SÃO PAULO, Brasil - Há anos as autoridades desta megacidade travam uma guerra contra o que chamam de "poluição visual", proibindo outdoors, demolindo edifícios abandonados e planejando pôr abaixo agressões urbanísticas como o Minhocão.

Mas a batalha para limpar a paisagem urbana se mistura a um conflito social mais profundo, em que a raiva e a frustração dos excluídos motivam uma forma de expressão sem igual -a pichação, um tipo específico de grafite.

"Nós praticamos uma guerra de classes e há vítimas na guerra", disse o pichador Rafael Guedes Augustaitiz, 27. "Comparam a gente com bárbaros e pode haver um pouco de verdade nisso."

Refletindo a decadência urbana e as profundas divisões de classe que ainda hoje marcam São Paulo, um acadêmico definiu a pichação como "um alfabeto desenhado para a invasão urbana". Em São Paulo, ela praticamente envolve alguns prédios governamentais, arranha-céus residenciais e até monumentos públicos.

Os pichadores mais ousados arriscam suas vidas, escalando fachadas à noite para pintar sua escrita no topo de arranha-céus escurecidos pela poluição.
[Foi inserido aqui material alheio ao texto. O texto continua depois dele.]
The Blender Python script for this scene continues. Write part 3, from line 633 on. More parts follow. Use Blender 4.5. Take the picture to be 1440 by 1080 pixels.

Alguns já caíram e morreram.

"Assumimos riscos para lembrar à sociedade que esta cidade é uma agressão visual e hostil a qualquer um que não seja rico", disse Djan Ivson Silva, 27, líder de um grupo de pichadores.

Enquanto outras formas do grafite paulistano adquirem alguma respeitabilidade como arte de rua, a pichação continua desafiadoramente fora dessas convenções, atraindo reações viscerais dos que estão fartos desses implacáveis rabiscos. "Eles deixam os prédios com um aspecto grotesco, e as paredes ficam nojentas", disse a secretária Telma Sabino, 45.

A pichação, no entanto, fascina estudiosos da cultura urbana, que se debruçam sobre ela desde seu surgimento, na década de 1980.

Muitas vezes aplicando tinta preta com rolos, em vez de usar sprays, que são mais caros, os pichadores foram influenciados por capas de LPs de bandas estrangeiras, como Iron Maiden e AC/DC, as quais por sua vez foram influenciadas pela escrita gótica e pelas runas vikings, disse o acadêmico francês François Chastanet, autor de um livro sobre pichação.

O resultado foi codificado numa escrita com letras pretas verticalmente inclinadas, muitas vezes indecifráveis aos leigos. Chastanet se diz maravilhado com a capacidade de um alfabeto tão ilegal acabar ocupando pedaços tão vastos de uma metrópole.

"Para os moradores de São Paulo, isso pode contribuir para o declínio, mas temos de ver que, na sua enormidade, é uma maravilha urbana", disse Chastanet.

As equipes de pichadores geralmente consistem de cerca de dez integrantes, na maioria jovens pobres da periferia, que pintam frases curtas, como "Terrorismo Poético", ou seus próprios nomes, como "Zé". Os pichadores raramente deixam declarações políticas explícitas. Às vezes, apenas rabiscam o nome de seu grupo. Esses agrupamentos se organizam em associações maiores, chamadas "grifes", que podem abranger até 50 equipes cada.

As grifes, com nomes como "Os + Imundos" e "Os Registrados no Código Penal", competem para pichar prédios cobiçados. Suas brigas de rua são violentas e podem acabar em morte. Essas guerras, como são chamadas pelos envolvidos, às vezes duram anos.

As equipes de pichação não se veem como grafiteiros, já que os coloridos grafites -ao menos na opinião deles- são uma forma menor de expressão, fácil de fazer na rua, e muitas vezes cooptada pelo universo da arte comercial.

No ambiente das artes plásticas daqui, há quem ache difícil entender o apelo da pichação, especialmente depois que grupos invadiram a Bienal e a galeria Choque Cultural, especializada em arte de rua, onde desfiguraram obras.

A pichação também é comum em outras cidades brasileiras -no ano passado, até a estátua do Cristo Redentor, no Rio, apareceu com um braço pichado. E o mundo artístico estrangeiro está começando a adotar a prática. Pichadores de São Paulo foram convidados até para a Bienal de Arte Contemporânea de Berlim.